— START Given material —

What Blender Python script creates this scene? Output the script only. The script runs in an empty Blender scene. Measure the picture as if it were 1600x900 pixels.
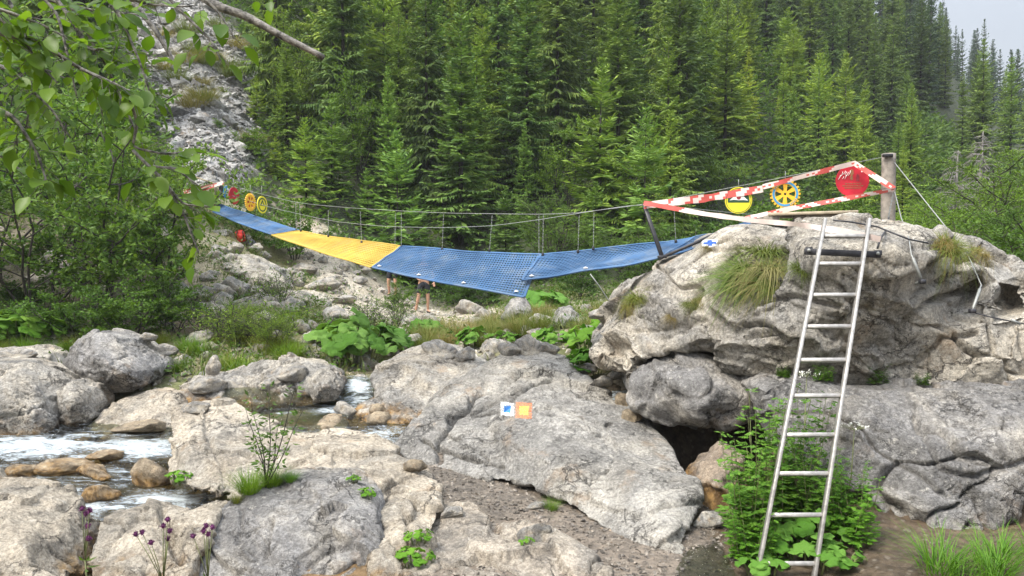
import bpy, bmesh, math, random
import numpy as np
from mathutils import Vector, Matrix, Euler
from mathutils.bvhtree import BVHTree
from mathutils.geometry import delaunay_2d_cdt

# ------------------------------------------------------------------ camera, world, sun, exposure
SC = bpy.context.scene
COL = SC.collection
CAMZ, PITCH, FPX = 2.2, math.radians(2.386), 1200.0
cam_d = bpy.data.cameras.new("camera")
cam = bpy.data.objects.new("camera", cam_d)
COL.objects.link(cam)
cam.location = (0, 0, CAMZ)
cam.rotation_euler = (math.radians(90) - PITCH, 0, 0)
cam_d.sensor_width = 36
cam_d.lens = 36 * FPX / 1600
cam_d.clip_start = 0.05
cam_d.clip_end = 3000
SC.camera = cam

SUN_EL = math.radians(52)
SUN_AZ = math.radians(-128)          # from +Y, clockwise; behind the viewer's left shoulder
SUN_DIR = Vector((math.sin(SUN_AZ) * math.cos(SUN_EL), math.cos(SUN_AZ) * math.cos(SUN_EL), math.sin(SUN_EL)))
world = bpy.data.worlds.new("World")
SC.world = world
world.use_nodes = True
wn = world.node_tree
bg = wn.nodes["Background"]
sky = wn.nodes.new("ShaderNodeTexSky")
sky.sky_type = 'NISHITA'
sky.sun_disc = False
sky.sun_elevation = SUN_EL
sky.sun_rotation = SUN_AZ
sky.air_density = 1.0
sky.dust_density = 3.0
tc = wn.nodes.new("ShaderNodeTexCoord")
cn = wn.nodes.new("ShaderNodeTexNoise")
cn.inputs["Scale"].default_value = 3.0
cn.inputs["Detail"].default_value = 6
wn.links.new(tc.outputs["Generated"], cn.inputs["Vector"])
cr = wn.nodes.new("ShaderNodeValToRGB")
cr.color_ramp.elements[0].position = 0.3
cr.color_ramp.elements[0].color = (4.3, 4.65, 5.2, 1)
cr.color_ramp.elements[1].position = 0.72
cr.color_ramp.elements[1].color = (6.3, 6.6, 7.0, 1)
wn.links.new(cn.outputs["Fac"], cr.inputs["Fac"])
mx = wn.nodes.new("ShaderNodeMix")
mx.data_type = 'RGBA'
mx.inputs["Factor"].default_value = 0.8          # thin bright overcast over the blue
wn.links.new(sky.outputs["Color"], mx.inputs["A"])
wn.links.new(cr.outputs["Color"], mx.inputs["B"])
# an overcast sky is brightest overhead and dimmer towards the horizon
ge_ = wn.nodes.new("ShaderNodeSeparateXYZ"); wn.links.new(tc.outputs["Generated"], ge_.inputs[0])
sq_ = wn.nodes.new("ShaderNodeMath"); sq_.operation = 'MULTIPLY'; wn.links.new(ge_.outputs["Z"], sq_.inputs[0]); wn.links.new(ge_.outputs["Z"], sq_.inputs[1])
ma_ = wn.nodes.new("ShaderNodeMath"); ma_.operation = 'MULTIPLY_ADD'; wn.links.new(sq_.outputs[0], ma_.inputs[0]); ma_.inputs[1].default_value = 1.9; ma_.inputs[2].default_value = .32
vs_ = wn.nodes.new("ShaderNodeVectorMath"); vs_.operation = 'SCALE'; wn.links.new(mx.outputs["Result"], vs_.inputs[0]); wn.links.new(ma_.outputs[0], vs_.inputs["Scale"])
wn.links.new(vs_.outputs[0], bg.inputs["Color"])
bg.inputs["Strength"].default_value = 0.135

sun_d = bpy.data.lights.new("sun", 'SUN')
sun_d.energy = 2.9
sun_d.angle = math.radians(20)
sun_d.color = (1.0, 0.94, 0.84)
sun = bpy.data.objects.new("sun", sun_d)
COL.objects.link(sun)
sun.location = (0, 0, 60)
sun.rotation_euler = SUN_DIR.to_track_quat('Z', 'Y').to_euler()

SC.view_settings.view_transform = 'Standard'
SC.view_settings.look = 'None'
SC.view_settings.exposure = 1.28
SC.view_settings.gamma = 1
SC.view_settings.use_curve_mapping = False
SC.cycles.max_bounces = 6
SC.cycles.diffuse_bounces = 3
SC.cycles.glossy_bounces = 3
SC.cycles.transmission_bounces = 4
SC.cycles.transparent_max_bounces = 8
SC.cycles.use_denoising = True

# ------------------------------------------------------------------ helpers
CP, SP = math.cos(PITCH), math.sin(PITCH)
CAM = np.array([0, 0, CAMZ])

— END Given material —

■ Your objective
The lines to collect are those holding the string "scene"; copy them all.

■ Full solution
What Blender Python script creates this scene? Output the script only. The script runs in an empty Blender scene. Measure the picture as if it were 1600x900 pixels.
SC = bpy.context.scene